Nuggets from Messages at Durham Friends Meeting in August, 2016

AUGUST 7: DOUG BENNETT: “I’m with Stupid”:  I try to remember that Jesus’s Disciples regularly had difficulty learning what Jesus taught.  I take comfort and guidance in their showing that spiritual learning is hard, and not well or easily captured in any Creed.

AUGUST 14: DOUG GWYN: George Fox’s last words: “All is well.  The Seed reigns over all.” And “I’m glad I was here.”  The Seed is the eternal dimension hidden within each of us, hidden within time and place.  While we live, we exist in particular places and times.  When we die, we no longer exist, we’re in the eternal.  The point is to start living eternity now, which is the kingdom of heaven on earth.

AUGUST 21: NANCY MARSTALLER: To stay open to the Holy Spirit, it’s important to have an open heart, to keep listening to others’ stories, for the messages they bring in various ways, even if the language is not our usual or not to our liking. We need to stay open to Spirit’s promptings to share our own stories and act as Spirit moves.  As Stephen Grellet said: I expect to pass through this world but once. Any good, therefore, that I can do or any kindness I can show to any fellow creature, let me do it now. Let me not defer or neglect it, for I shall not pass this way again.

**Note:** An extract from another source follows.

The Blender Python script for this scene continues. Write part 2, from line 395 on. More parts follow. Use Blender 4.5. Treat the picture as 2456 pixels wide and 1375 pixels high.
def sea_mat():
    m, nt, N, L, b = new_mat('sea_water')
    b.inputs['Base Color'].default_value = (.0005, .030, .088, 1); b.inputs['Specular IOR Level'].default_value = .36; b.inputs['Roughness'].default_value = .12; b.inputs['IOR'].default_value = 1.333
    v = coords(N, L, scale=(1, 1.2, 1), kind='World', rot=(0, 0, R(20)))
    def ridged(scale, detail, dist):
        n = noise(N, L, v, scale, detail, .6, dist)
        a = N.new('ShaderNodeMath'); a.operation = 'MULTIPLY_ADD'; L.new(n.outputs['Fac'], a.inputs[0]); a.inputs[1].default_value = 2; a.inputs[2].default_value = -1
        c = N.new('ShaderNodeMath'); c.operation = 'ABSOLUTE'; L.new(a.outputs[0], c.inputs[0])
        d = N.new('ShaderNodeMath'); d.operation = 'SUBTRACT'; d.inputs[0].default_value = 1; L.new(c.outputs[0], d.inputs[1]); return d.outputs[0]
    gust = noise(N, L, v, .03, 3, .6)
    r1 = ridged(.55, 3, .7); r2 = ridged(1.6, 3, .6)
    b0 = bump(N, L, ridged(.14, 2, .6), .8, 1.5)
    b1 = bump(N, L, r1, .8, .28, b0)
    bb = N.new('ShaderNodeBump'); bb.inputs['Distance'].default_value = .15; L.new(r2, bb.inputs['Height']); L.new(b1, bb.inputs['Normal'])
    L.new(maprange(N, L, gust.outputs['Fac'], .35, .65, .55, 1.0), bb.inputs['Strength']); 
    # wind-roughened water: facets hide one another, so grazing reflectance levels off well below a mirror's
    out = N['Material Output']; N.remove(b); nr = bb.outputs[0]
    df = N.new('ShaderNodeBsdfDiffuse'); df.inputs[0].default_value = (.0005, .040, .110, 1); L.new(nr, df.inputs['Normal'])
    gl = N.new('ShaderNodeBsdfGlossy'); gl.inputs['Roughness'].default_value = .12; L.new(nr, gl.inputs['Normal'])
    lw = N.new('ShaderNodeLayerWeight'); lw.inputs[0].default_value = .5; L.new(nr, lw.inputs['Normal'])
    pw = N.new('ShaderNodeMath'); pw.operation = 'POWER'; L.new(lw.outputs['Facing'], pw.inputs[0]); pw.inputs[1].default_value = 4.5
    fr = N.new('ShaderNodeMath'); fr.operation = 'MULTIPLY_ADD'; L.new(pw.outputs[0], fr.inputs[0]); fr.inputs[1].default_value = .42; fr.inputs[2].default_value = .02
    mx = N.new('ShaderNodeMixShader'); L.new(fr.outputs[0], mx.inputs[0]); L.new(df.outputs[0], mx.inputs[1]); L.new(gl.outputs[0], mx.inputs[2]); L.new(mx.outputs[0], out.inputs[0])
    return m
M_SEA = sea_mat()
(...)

AUGUST 28: DOUG GWYN: We exclude others through either/or thinking, like racism or sexism.  To build a civil society, we must work toward both/and, across our various identities and differences.  Life in community, especially religious community, goes still further, to neither/nor.  In community, we become real persons to one another, no longer this or that identity or difference.  And such communities are leavening agents, helping the wider society grow beyond either/or, at least to both/and.